Planning Puzzle: Moving from Teacher-Directed to Student-Engaged

Teacher directed to student in mind

There are two parts to this topic of teacher-directed vs. student-engaged, and we are only dealing with the planning part here.  The conferencing part is for another blog.

The graphic above is a portion of a slide projected at one of the many dynamic Great School Partnership/New England Secondary School Collaborative conferences I attended over the past 5 years.  This puzzle of moving away from the teacher to the student is foreign and terrifying to many educators — whether they are elementary, secondary, or post-secondary.  I see it daily.

I equate this puzzle with the person who has never traveled outside of the country:  You need a passport whether you are traveling to the EU, an African country, or a next door neighbor — Mexico and Canada. Seems easy enough to get the passport and all should be good to fly away.  But as many travelers know, a passport is only one travel puzzle piece.  Another piece is standing in line to clear Homeland Security.  The inexperienced traveler puzzles:  Why do some people get to go in that shorter line by showing that other card?  Why am I not in control?  Upon arrival as a visitor, I am coming to spend money and enjoy my time not stand in more lines to clear immigration and then another line for customs! The puzzle continues for the new international traveler.  Coming back to the USA, possibly running late for the plane, and once again there are those 2 lines:  One is short and quick to use that Global Traveler card — the other is endlessly long, possibly opening luggage, answering questions, and time is running out. Why don’t I have one of those cards; the puzzle pieces aren’t coming together. For those who have not traveled it is a puzzle.

Teachers don’t feel in control with the idea of their planning not running the lesson.  “Students need to suck-it-up. I have taught it this way forever, and kids got it!” Have you heard teachers respond this way? It is how some teachers react when I work with them to move the learning to the students.  More often I hear these frustrations when the instructor looks at low assessment results. “These kids don’t work hard enough.” “Why don’t they do their work?” “They don’t get it.”

It’s not a puzzle: That’s not how students learn.

Teacher directed to student in mind

Backward planning is essential.  What do the students ultimately need to know?  And only after fully answering that essential detailed questions, do we decide how to get our kids there through their engagement.  It is NOT about the teacher; it is about the student.  All of the pieces in between are the student-engagement puzzle pieces — not teacher-direction.  Yes, there will be the teacher’s mini lessons which lays foundations along the way.  Yes, the teacher is constantly involved, but the change in the puzzle of teaching is that the student is at the center — NOT the teacher.

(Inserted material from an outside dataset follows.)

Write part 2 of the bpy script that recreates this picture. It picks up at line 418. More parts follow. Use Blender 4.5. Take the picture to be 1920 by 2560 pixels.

With my backwards planning, I have to think through and carefully plan how my students are involved in their learning each day.  They are not passive: Those puzzle pieces don’t put themselves together without help.  If they are bored and not learning, the pieces won’t fit together.  We know from research, that forced pieces break or get bent and are no longer part of the educational puzzle — they drop out. Student engagement doesn’t mean just paying attention; it means they are involved in their learning.

One way to do this is through the Jigsaw instructional strategy.  According to John Hattie’s 2017 updated work, Jigsaw has an effect size of 1.2.  It is within the top 10 most powerful ways students learn.  Not surprising that this strategy is when students learn and are engaged with their peers. Ironically, jigsawing puts puzzle pieces together!

Are you moving students to the center of your classroom? Are you reflecting how engaged your students are? Did you plan the end first or did you plan what you were going to do?

Have you put your student puzzle together?